*INPUT DATA*
---+---
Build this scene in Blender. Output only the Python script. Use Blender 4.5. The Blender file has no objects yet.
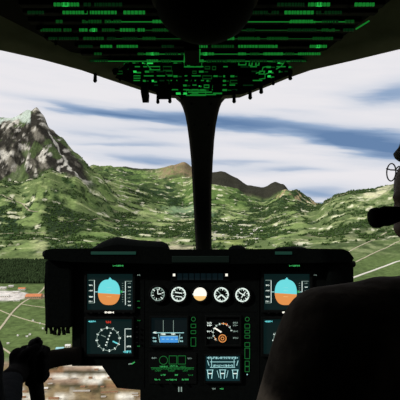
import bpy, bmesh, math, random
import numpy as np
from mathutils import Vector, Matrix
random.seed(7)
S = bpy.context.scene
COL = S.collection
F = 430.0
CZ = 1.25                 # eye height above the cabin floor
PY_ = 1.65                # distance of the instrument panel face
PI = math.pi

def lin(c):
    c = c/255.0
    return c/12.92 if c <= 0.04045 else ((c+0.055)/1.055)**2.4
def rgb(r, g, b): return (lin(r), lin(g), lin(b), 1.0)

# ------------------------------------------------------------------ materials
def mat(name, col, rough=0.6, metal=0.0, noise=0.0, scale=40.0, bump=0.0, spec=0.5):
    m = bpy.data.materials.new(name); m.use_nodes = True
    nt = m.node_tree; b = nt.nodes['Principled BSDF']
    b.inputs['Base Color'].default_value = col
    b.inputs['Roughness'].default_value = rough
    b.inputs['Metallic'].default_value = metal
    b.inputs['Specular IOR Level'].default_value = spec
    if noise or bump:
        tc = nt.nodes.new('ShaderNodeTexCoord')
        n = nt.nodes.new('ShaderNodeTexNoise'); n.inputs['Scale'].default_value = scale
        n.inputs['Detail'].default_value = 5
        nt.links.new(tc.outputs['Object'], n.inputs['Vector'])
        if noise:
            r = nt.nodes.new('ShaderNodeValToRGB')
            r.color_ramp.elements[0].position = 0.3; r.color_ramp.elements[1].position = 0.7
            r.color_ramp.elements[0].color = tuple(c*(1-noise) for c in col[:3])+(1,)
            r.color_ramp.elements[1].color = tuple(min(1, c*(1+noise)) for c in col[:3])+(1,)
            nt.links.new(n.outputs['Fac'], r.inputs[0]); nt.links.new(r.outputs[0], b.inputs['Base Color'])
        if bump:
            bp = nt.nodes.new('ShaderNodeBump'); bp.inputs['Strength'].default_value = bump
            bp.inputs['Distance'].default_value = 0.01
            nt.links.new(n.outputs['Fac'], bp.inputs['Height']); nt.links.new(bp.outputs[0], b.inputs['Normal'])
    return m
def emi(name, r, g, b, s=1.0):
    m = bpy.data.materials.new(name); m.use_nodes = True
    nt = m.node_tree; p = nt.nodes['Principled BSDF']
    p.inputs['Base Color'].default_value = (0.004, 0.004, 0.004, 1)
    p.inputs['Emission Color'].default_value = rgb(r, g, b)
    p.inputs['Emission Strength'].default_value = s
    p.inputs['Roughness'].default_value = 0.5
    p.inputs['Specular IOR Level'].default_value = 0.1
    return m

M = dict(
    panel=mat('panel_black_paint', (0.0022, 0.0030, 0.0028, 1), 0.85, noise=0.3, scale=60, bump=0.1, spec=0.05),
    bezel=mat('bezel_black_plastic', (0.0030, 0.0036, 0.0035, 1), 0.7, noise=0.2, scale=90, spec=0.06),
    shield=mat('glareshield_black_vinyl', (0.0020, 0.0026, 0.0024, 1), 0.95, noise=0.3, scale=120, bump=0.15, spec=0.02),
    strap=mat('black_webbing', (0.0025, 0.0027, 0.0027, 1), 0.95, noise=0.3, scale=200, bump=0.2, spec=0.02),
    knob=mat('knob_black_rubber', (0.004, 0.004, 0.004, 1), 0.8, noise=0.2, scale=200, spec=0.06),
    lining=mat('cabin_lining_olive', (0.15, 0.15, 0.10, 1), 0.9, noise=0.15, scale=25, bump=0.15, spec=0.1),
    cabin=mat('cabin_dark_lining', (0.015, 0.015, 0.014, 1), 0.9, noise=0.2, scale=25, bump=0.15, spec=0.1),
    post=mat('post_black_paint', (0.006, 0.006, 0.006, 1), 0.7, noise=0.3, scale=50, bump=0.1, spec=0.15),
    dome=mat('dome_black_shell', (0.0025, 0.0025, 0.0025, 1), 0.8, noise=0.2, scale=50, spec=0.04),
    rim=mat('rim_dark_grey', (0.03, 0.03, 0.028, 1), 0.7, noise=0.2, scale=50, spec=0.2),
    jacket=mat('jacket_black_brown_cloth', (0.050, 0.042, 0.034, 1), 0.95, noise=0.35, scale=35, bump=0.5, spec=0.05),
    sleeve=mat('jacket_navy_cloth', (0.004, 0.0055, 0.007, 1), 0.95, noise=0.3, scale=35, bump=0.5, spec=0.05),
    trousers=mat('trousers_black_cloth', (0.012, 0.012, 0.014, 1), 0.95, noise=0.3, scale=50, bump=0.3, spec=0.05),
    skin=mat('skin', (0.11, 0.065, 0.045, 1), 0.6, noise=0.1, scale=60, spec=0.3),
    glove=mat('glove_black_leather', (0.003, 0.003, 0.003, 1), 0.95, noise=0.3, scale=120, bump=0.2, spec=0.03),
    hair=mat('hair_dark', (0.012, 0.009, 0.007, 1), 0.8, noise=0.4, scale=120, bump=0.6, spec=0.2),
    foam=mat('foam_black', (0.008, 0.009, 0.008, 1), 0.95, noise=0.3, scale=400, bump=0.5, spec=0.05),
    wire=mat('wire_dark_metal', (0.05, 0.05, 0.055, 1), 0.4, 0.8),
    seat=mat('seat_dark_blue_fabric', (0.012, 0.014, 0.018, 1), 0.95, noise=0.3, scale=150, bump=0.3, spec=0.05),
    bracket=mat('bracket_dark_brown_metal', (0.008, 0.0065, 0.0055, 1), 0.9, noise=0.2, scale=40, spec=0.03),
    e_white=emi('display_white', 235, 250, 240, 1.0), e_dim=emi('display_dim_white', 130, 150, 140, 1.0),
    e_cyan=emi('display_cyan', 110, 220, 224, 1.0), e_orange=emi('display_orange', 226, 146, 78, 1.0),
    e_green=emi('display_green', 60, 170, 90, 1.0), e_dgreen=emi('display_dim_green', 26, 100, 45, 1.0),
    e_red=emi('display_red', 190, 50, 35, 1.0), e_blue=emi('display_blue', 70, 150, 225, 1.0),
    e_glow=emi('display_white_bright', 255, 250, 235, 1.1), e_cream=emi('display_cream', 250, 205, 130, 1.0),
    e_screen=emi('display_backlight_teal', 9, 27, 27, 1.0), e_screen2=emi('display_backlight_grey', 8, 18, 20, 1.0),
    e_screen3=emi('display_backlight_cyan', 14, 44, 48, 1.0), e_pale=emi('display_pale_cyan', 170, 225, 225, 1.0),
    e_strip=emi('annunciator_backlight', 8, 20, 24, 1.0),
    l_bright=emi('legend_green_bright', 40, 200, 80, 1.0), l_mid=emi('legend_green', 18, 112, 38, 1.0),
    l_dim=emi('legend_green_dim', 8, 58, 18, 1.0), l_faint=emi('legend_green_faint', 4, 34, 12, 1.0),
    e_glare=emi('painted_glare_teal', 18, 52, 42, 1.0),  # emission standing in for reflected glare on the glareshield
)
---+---
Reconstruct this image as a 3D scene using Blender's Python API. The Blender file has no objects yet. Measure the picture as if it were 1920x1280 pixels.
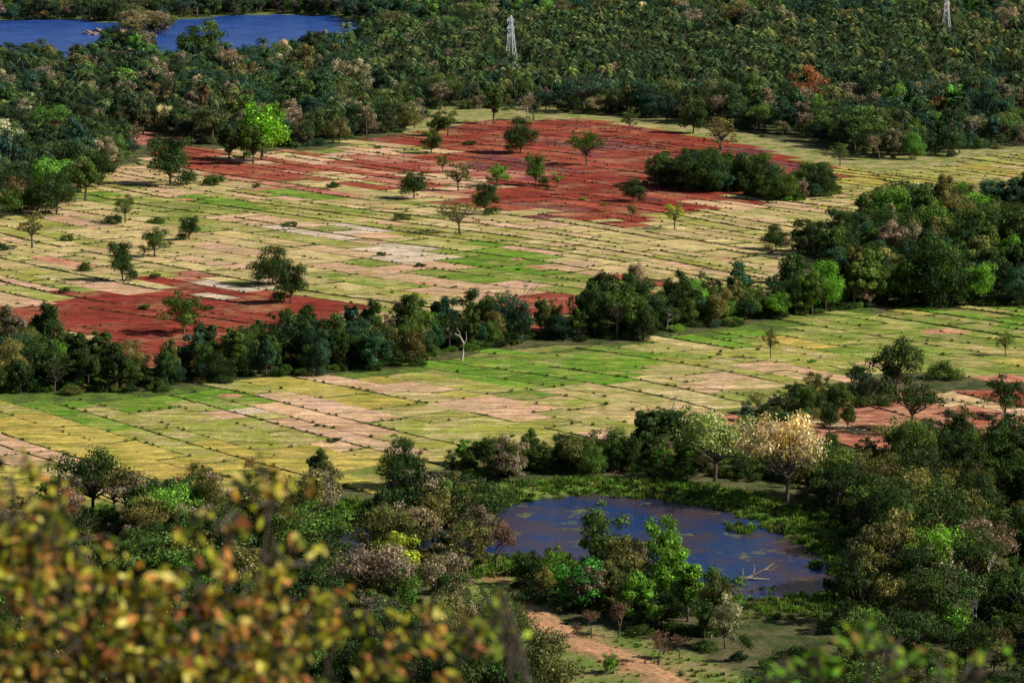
---+---
*DO THIS*
Skip the pictures and repeat, word for word, the lines from the one containing "Build this scene" to the one containing "def rgb(r, g, b): return", keeping both of those lines.

*ANSWER TO THIS TASK*
Build this scene in Blender. Output only the Python script. Use Blender 4.5. The Blender file has no objects yet.
import bpy, bmesh, math, random
import numpy as np
from mathutils import Vector, Matrix
random.seed(7)
S = bpy.context.scene
COL = S.collection
F = 430.0
CZ = 1.25                 # eye height above the cabin floor
PY_ = 1.65                # distance of the instrument panel face
PI = math.pi

def lin(c):
    c = c/255.0
    return c/12.92 if c <= 0.04045 else ((c+0.055)/1.055)**2.4
def rgb(r, g, b): return (lin(r), lin(g), lin(b), 1.0)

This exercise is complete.